ハンコック工場の火災をうけスーパー耐久第2戦からブリヂストンが緊急対応でタイヤ供給を開始へ

 4月24日、スーパー耐久シリーズを運営するスーパー耐久機構(S.T.0)は、3月に韓国で発生したハンコックタイヤの大規模工場火災の影響をうけ、5月26〜28日に静岡県の富士スピードウェイで開催される第2戦『NAPAC 富士SUPER TEC 24時間レース』から、ブリヂストンがタイヤ供給を行うと発表した。

 スーパー耐久シリーズは、2024年から公式タイヤサプライヤーがブリヂストンに変更されることがすでに4月12日に発表されているが、2023年5月の第2戦富士から緊急対応として供給がスタートすることになった。

 これは、3月12日に発生した韓国のハンコックタイヤ大田(テジョン)工場の大規模火災による影響だ。朝鮮日報が伝えるところによれば、この火災で物流倉庫にあったタイヤ21万本が焼失したという。国内モータースポーツ業界でもこの情報は伝えられており、焼失したもののなかには市販タイヤに加え、レース用も含まれていたという噂も出ていた。

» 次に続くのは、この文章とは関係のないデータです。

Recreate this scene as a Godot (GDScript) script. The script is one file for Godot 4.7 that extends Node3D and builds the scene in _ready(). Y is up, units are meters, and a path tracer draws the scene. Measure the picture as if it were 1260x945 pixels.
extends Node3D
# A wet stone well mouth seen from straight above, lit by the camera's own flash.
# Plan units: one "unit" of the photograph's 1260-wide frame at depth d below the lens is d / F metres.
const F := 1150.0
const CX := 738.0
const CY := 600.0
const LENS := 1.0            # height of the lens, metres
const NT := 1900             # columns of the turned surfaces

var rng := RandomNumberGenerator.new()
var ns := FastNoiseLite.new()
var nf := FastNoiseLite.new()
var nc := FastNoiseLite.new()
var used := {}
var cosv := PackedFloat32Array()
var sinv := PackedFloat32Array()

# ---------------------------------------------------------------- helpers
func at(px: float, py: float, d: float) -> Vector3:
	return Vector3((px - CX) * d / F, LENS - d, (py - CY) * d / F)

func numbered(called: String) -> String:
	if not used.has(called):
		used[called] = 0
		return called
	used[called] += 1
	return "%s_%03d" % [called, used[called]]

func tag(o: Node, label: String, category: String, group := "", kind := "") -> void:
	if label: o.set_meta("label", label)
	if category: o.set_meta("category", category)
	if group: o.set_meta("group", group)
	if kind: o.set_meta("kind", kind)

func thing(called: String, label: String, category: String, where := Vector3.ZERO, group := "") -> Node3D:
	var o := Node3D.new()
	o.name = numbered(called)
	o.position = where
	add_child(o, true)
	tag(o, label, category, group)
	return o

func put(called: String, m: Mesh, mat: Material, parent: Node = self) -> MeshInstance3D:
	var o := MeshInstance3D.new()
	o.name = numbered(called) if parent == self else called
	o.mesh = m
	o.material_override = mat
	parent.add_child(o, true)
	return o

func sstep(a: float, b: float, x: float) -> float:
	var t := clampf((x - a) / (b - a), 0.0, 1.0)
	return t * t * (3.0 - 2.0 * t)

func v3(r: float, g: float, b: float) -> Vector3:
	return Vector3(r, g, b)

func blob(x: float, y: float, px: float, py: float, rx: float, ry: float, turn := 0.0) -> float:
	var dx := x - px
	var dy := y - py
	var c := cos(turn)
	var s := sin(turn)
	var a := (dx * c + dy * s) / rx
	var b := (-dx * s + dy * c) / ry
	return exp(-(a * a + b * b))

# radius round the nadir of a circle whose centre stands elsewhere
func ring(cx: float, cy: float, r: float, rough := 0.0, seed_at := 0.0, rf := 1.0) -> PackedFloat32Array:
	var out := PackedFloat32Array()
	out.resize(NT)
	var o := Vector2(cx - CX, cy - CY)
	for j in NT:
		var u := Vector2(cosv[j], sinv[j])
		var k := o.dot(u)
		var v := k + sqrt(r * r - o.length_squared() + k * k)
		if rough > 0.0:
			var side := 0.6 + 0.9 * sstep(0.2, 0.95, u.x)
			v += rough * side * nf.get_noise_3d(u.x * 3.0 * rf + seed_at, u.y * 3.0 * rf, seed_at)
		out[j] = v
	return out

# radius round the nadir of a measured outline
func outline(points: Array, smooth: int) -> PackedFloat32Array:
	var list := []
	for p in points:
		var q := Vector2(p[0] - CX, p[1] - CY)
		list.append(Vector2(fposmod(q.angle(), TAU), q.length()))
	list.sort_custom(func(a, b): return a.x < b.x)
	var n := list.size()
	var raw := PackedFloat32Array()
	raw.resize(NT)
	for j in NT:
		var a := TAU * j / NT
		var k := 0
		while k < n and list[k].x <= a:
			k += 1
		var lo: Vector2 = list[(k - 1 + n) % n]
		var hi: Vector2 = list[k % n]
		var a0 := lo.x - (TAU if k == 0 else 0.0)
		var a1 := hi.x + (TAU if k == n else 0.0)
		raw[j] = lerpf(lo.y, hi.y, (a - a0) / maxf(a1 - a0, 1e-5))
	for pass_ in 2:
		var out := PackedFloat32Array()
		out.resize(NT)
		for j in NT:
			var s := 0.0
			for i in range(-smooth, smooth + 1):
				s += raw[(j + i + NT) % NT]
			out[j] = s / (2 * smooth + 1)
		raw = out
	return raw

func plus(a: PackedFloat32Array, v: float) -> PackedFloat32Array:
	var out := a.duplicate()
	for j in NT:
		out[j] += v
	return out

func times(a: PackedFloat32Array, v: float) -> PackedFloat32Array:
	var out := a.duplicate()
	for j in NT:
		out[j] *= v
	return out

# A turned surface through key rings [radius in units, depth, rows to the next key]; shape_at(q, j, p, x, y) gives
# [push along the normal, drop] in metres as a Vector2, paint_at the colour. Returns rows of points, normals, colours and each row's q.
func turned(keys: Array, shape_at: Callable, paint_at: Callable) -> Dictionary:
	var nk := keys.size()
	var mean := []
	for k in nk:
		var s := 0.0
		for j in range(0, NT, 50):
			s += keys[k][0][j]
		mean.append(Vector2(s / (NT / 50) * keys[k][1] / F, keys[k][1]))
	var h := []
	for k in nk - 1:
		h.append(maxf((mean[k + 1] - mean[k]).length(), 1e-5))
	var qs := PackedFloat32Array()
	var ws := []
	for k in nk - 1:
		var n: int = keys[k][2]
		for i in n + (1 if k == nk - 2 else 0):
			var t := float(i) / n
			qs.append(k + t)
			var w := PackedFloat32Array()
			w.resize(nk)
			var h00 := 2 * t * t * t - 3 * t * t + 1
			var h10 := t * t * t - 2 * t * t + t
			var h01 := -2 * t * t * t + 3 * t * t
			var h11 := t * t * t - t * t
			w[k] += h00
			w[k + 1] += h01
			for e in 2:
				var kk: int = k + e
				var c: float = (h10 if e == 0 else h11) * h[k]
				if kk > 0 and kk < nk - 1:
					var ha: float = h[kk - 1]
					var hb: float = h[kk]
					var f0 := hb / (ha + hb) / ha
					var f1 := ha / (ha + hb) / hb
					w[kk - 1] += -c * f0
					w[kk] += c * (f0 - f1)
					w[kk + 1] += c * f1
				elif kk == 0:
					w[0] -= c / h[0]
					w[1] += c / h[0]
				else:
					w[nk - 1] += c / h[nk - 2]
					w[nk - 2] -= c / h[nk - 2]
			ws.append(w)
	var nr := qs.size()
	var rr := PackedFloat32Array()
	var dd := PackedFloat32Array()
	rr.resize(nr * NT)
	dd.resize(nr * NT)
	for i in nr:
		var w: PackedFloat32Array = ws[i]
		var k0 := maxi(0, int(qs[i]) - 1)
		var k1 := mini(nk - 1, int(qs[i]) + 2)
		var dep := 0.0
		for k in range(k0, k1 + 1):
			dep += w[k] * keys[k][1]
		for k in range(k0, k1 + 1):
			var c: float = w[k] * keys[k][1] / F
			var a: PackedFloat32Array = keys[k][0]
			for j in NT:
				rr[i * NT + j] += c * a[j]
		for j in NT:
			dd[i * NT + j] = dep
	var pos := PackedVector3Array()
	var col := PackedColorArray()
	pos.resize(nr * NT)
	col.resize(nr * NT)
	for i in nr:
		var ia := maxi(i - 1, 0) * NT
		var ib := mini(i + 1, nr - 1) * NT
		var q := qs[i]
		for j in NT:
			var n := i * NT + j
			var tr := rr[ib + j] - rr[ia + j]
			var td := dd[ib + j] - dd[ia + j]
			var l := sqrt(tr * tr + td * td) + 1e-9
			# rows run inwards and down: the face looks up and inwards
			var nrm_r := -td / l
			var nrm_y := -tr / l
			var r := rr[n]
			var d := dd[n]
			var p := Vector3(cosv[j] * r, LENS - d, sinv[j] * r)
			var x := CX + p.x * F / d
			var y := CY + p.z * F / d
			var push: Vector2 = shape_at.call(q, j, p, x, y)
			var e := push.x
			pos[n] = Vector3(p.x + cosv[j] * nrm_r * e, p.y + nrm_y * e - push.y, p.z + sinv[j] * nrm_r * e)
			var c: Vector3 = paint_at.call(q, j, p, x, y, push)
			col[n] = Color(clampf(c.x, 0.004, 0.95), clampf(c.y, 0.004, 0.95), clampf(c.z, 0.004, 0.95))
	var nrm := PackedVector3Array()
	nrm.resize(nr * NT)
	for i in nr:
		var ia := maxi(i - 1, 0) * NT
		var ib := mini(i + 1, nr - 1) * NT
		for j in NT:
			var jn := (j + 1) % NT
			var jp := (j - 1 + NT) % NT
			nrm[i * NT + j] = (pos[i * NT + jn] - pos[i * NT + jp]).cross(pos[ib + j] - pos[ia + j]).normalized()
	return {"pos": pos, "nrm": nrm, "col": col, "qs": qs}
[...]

 ハンコックは2021年からスーパー耐久の公式タイヤサプライヤーを務めており、安定したクオリティを保ってきたが、S.T.Oによれば、従来スーパー耐久用のタイヤは数戦分の在庫を日本に確保していたものの、今季はシーズンはじめから性能向上のためにドライ/ウエット用とも多くのスペック変更を行っており、フル生産で在庫を積み上げている状況にあった。

 そんななか発生した大規模火災の影響により、タイヤ供給までは最低でも1年半以上の期間を要するという連絡がS.T.Oに対してあったという。9クラスとさまざまな車種が集まり、全車にタイヤを供給しなければならない状況で、しかも5月にはシリーズ最長の24時間レースを控えていた。

 そんななか、スーパー耐久では2024年からの公式タイヤサプライヤーの決定時期を迎えていたが、S.T.Oに対しハンコックからタイヤ供給不可能の連絡を受けた後、スーパー耐久は公式タイヤサプライヤーをブリヂストンに決定。さらに2023年のシリーズ継続のため、ブリヂストンが困難な調整を重ね、緊急対応をとることが正式に決定した。

 多くのタイヤを使用する富士24時間については変則的な使用となる。ST-4、ST-5以外の車両は、ドライタイヤはブリヂストン、ウエットタイヤはハンコックを使用する。またST-4、ST-5の2クラスは、スリックタイヤの供給が可能となるまで、ブリヂストンのスポーツブランドであるポテンザの市販ラジアルタイヤが供給される。参戦チームによれば、RE-12DやRE-71RSといったタイヤが使用されるようだ。

 なお富士24時間に向けては、4月28日に富士スピードウェイで公式テストデーが行われるが。一部時間を短縮し開催(夜間走行は実施予定)される。このテストデーでは、ST-X〜ST-3はハンコックのドライを使用。ST-4、ST-5はポテンザの市販ラジアルを使用する。

 この緊急対応を経て、7月8〜9日にスポーツランドSUGOで行われる第3戦からは、すでに2024年からの公式サプライヤーに決定しているブリヂストンが、新たな公式サプライヤーとして前倒しでシリーズを支えていくことになる。

 S.T.Oの桑山晴美事務局長は、今回の対応に対し「第2戦『富士24時間大会』も含む耐久レースの使用タイヤを、ご予定のない中で急にご供給いただくことは常識的に考えても非常に困難な状況にありました。一時は『富士24時間大会』、2023年シーズン中止等を覚悟せねばならない状況にありましたが、そのような状況下で多くの方々のお力をいただき、株式会社ブリヂストンさまが検討に検討を重ねてくださり、奇跡的に2023年シーズンを引き続き開催させていただけることとなりました」とコメントした。

「またこの間、チームの皆さま、パートナー企業さまのご理解にも励まされてまいりました。感謝の念に堪えません。これまで約2年間、シリーズを支えてくださったハンコック様にも心よりお礼を申し上げるとともに、一日も早い復旧をお祈り申し上げます」

 工場火災というやむを得ない事情ながら、シリーズ途中でのワンメイクタイヤサプライヤー変更は非常に珍しいケースとなる。